Day 19: Linen Layout
Let $A,B$ be sets of sequences.
Let $m^\ast=\max_{a\in A}(\mathrm{len}(a)),n^\ast=\max_{b\in B}(\mathrm{len}(b))$.
Part A
Algorithm:
- let $x\leftarrow 0$;
- let $T\leftarrow$ trie over $A$;
- for $(b_0,\dots b_{n-1})\in B$:
- define $d_0\leftarrow\mathrm{true}$;
- define $d_i\leftarrow\mathrm{false}$ for $1\leq i\leq n$;
- for $i\in(0,\dots,n-1)$:
- if $\lnot d_i$, then continue to next $i$;
- let $T’\leftarrow T$;
- for $k\in(0,\dots,n-i-1)$:
- assign $T’\leftarrow$ child of $T’$ matching $b_{i+k}$;
- if $T’$ is nil, then break iteration;
- if $T’$ is a leaf, then assign $d_{i+k+1}\leftarrow d_{i+k+1}\lor d_i$;
- if $d_n$, then assign $x\leftarrow x+1$;
- return $x$.
Time complexity: $O(\lvert B\rvert\cdot m^\ast\cdot n^\ast)$.

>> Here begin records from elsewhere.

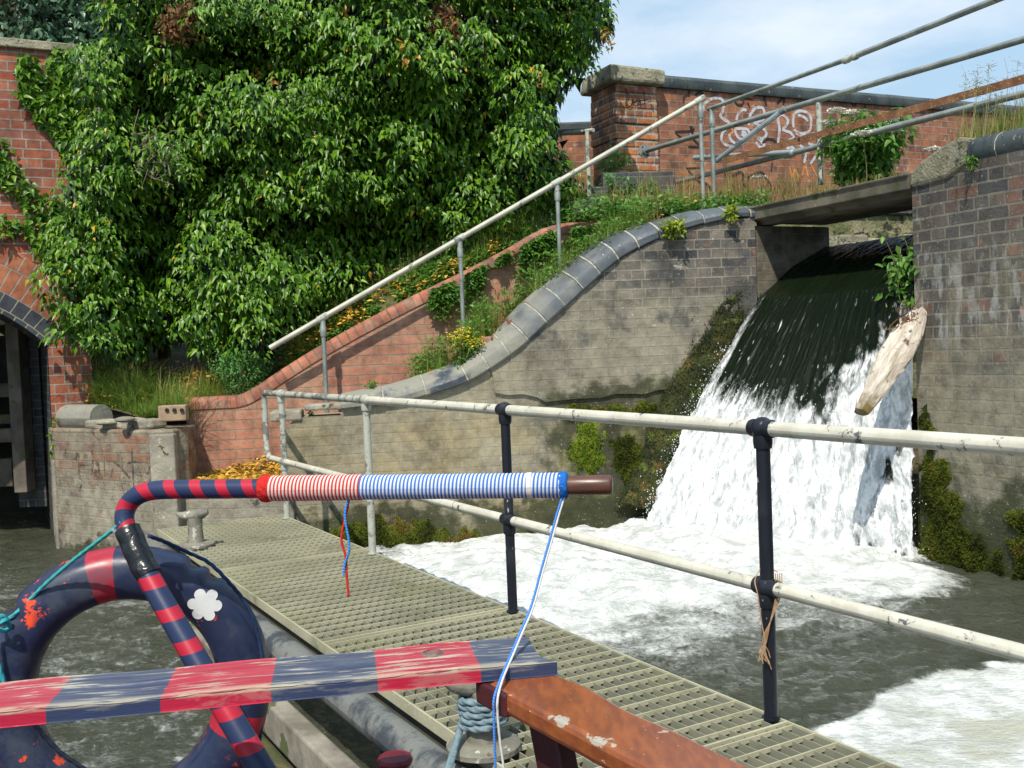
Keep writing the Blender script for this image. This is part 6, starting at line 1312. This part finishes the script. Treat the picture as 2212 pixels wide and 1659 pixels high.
lg = f0_+dv*.045+dn*.05; po = MB(); A_ = lg+dv*-.05+[0, 0, -.0395]; B2 = lg+dv*.035+[0, 0, -.0395]
po.prism([A_, B2, B2+dv*.25+np.array([0, 0, -.82]), A_+dv*.25+np.array([0, 0, -.82])], list(dn*.035)); po.build('leg', Mr, t, bevel=.004)
po = MB().box(f0_+dv*-.03+dn*.06+[0, 0, -.022], (.10, .13, .040), (dv[0], dv[1])); po.build('end_rail', Mr, t, bevel=.004)
# red mooring stud on the boat's edge
q = PZ(853, 1636, .60); t = thing('mooring_stud', 'dark red mushroom headed stud at the bottom edge', 'stud', (q[0], q[1], .3))
Mrd = simple('red_stud_paint', (.20, .015, .03), (.10, .01, .02), 12, .4, bumpd=.002, speck=[((.3, .2, .18), 30, .68)])
MB().lathe((q[0], q[1], .12), [(.022, 0), (.022, .45)], 18).build('stem', Mrd, t, smooth=True); MB().lathe((q[0], q[1], .575), [(.018, 0), (.034, .010), (.038, .020), (.034, .027), (.022, .031)], 26).build('head', Mrd, t, smooth=True)

# ------------------------------------------------------------------ the boat itself, just below the picture
hb_ = []
for k in range(15):
    a_ = math.pi*k/14; hb_.append((6.75-.75*math.sin(a_), -1.25+.85*math.cos(a_)))
hb_ += [(13.0, -2.10), (13.0, -.40)]
t = thing('narrowboat', 'dark navy steel narrowboat stern that carries the tiller and the plank', 'boat', gp(9, -1.25, ZW-.3))
Mh = simple('hull_paint', (.012, .016, .035), (.03, .03, .04), 5, .5, bumpd=.004)
MB().prism([gp(a, b, ZW-.4) for a, b in hb_], (0, 0, .52)).build('hull', Mh, t, bevel=.02)
MB().prism([gp(min(a+.05, 12.9) if a < 12 else 12.9, -1.25+(b+1.25)*.94, .118) for a, b in hb_], (0, 0, .022)).build('deck', simple('deck_paint', (.10, .02, .025), (.06, .03, .03), 4, .6, bumpd=.004), t)
MB().lathe((fr[0][0]+.02, fr[0][1]+.08, .10), [(.02, 0), (.02, zt_-th_-.10)], 12).build('plank_post', Mh, t, smooth=True)
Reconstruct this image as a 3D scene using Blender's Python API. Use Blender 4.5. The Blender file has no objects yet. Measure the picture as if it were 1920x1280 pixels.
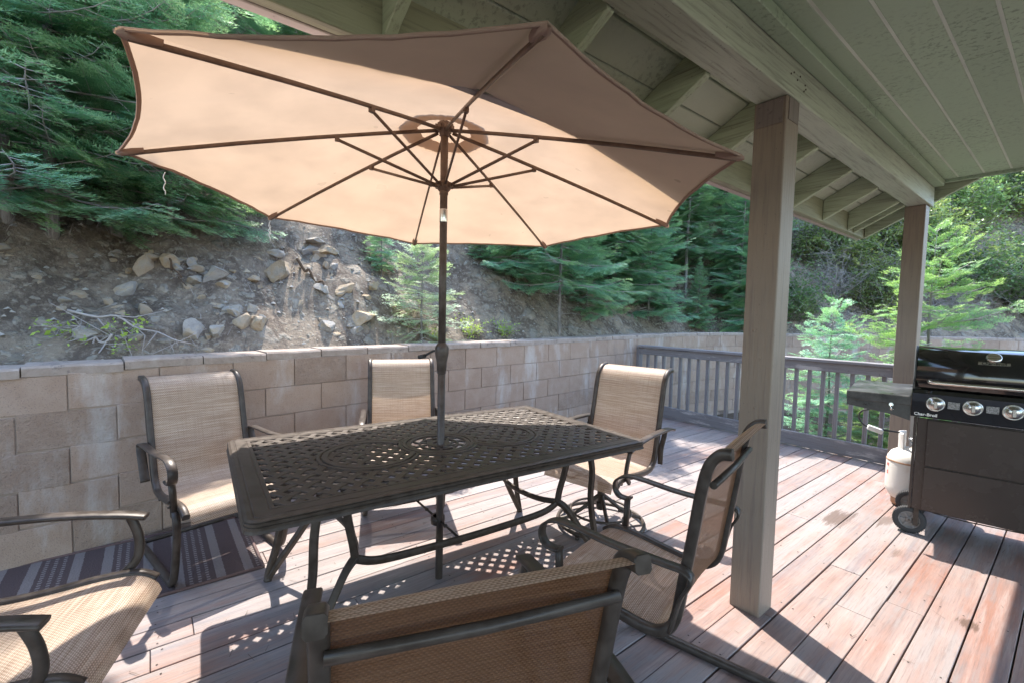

Space complexity: $O(\lvert A\rvert\cdot m^\ast+n^\ast)$.
Part B
Algorithm:
- let $x\leftarrow 0$;
- let $T\leftarrow$ trie over $A$;
- for $(b_0,\dots b_{n-1})\in B$:
- define $d_0\leftarrow 1$;
- define $d_i\leftarrow 0$ for $1\leq i\leq n$;
- for $i\in(0,\dots,n-1)$:
- if $d_i=0$, then continue to next $i$;
- let $T’\leftarrow T$;
- for $k\in(0,\dots,n-i-1)$:
- assign $T’\leftarrow$ child of $T’$ matching $b_{i+k}$;
- if $T’$ is nil, then break iteration;
- if $T’$ is a leaf, then assign $d_{i+k+1}\leftarrow d_{i+k+1}+d_i$;
- assign $x\leftarrow x+d_n$;
- return $x$.
Time complexity: $O(\lvert B\rvert\cdot m^\ast\cdot n^\ast)$.
Space complexity: $O(\lvert A\rvert\cdot m^\ast+n^\ast)$.